● **DATA**:
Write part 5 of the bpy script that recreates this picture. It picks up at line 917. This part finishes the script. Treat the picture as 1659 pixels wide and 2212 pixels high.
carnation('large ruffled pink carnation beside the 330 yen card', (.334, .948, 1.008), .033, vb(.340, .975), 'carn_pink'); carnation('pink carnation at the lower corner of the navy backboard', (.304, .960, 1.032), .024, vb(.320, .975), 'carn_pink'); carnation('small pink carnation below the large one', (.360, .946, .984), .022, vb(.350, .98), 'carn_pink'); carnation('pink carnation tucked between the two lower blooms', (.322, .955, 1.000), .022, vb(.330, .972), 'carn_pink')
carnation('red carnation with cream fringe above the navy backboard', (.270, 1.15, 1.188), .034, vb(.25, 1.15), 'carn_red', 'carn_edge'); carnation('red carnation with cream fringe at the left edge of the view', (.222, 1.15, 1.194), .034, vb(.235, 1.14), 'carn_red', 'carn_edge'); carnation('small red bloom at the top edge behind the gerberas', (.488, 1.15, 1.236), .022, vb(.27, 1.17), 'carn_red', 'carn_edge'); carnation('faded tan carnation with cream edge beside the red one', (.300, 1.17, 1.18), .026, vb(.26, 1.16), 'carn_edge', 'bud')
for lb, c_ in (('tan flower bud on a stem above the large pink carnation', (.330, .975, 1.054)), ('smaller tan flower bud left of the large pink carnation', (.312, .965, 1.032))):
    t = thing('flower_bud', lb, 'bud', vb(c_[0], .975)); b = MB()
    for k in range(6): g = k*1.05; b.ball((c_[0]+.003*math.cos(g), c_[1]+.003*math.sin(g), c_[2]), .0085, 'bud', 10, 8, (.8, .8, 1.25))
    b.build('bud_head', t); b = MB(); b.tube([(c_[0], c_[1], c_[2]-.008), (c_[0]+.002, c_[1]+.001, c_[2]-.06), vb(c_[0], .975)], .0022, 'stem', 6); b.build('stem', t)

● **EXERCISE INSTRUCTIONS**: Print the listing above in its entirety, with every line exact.

● **COMPLETE ANSWER**:
Write part 5 of the bpy script that recreates this picture. It picks up at line 917. This part finishes the script. Treat the picture as 1659 pixels wide and 2212 pixels high.
carnation('large ruffled pink carnation beside the 330 yen card', (.334, .948, 1.008), .033, vb(.340, .975), 'carn_pink'); carnation('pink carnation at the lower corner of the navy backboard', (.304, .960, 1.032), .024, vb(.320, .975), 'carn_pink'); carnation('small pink carnation below the large one', (.360, .946, .984), .022, vb(.350, .98), 'carn_pink'); carnation('pink carnation tucked between the two lower blooms', (.322, .955, 1.000), .022, vb(.330, .972), 'carn_pink')
carnation('red carnation with cream fringe above the navy backboard', (.270, 1.15, 1.188), .034, vb(.25, 1.15), 'carn_red', 'carn_edge'); carnation('red carnation with cream fringe at the left edge of the view', (.222, 1.15, 1.194), .034, vb(.235, 1.14), 'carn_red', 'carn_edge'); carnation('small red bloom at the top edge behind the gerberas', (.488, 1.15, 1.236), .022, vb(.27, 1.17), 'carn_red', 'carn_edge'); carnation('faded tan carnation with cream edge beside the red one', (.300, 1.17, 1.18), .026, vb(.26, 1.16), 'carn_edge', 'bud')
for lb, c_ in (('tan flower bud on a stem above the large pink carnation', (.330, .975, 1.054)), ('smaller tan flower bud left of the large pink carnation', (.312, .965, 1.032))):
    t = thing('flower_bud', lb, 'bud', vb(c_[0], .975)); b = MB()
    for k in range(6): g = k*1.05; b.ball((c_[0]+.003*math.cos(g), c_[1]+.003*math.sin(g), c_[2]), .0085, 'bud', 10, 8, (.8, .8, 1.25))
    b.build('bud_head', t); b = MB(); b.tube([(c_[0], c_[1], c_[2]-.008), (c_[0]+.002, c_[1]+.001, c_[2]-.06), vb(c_[0], .975)], .0022, 'stem', 6); b.build('stem', t)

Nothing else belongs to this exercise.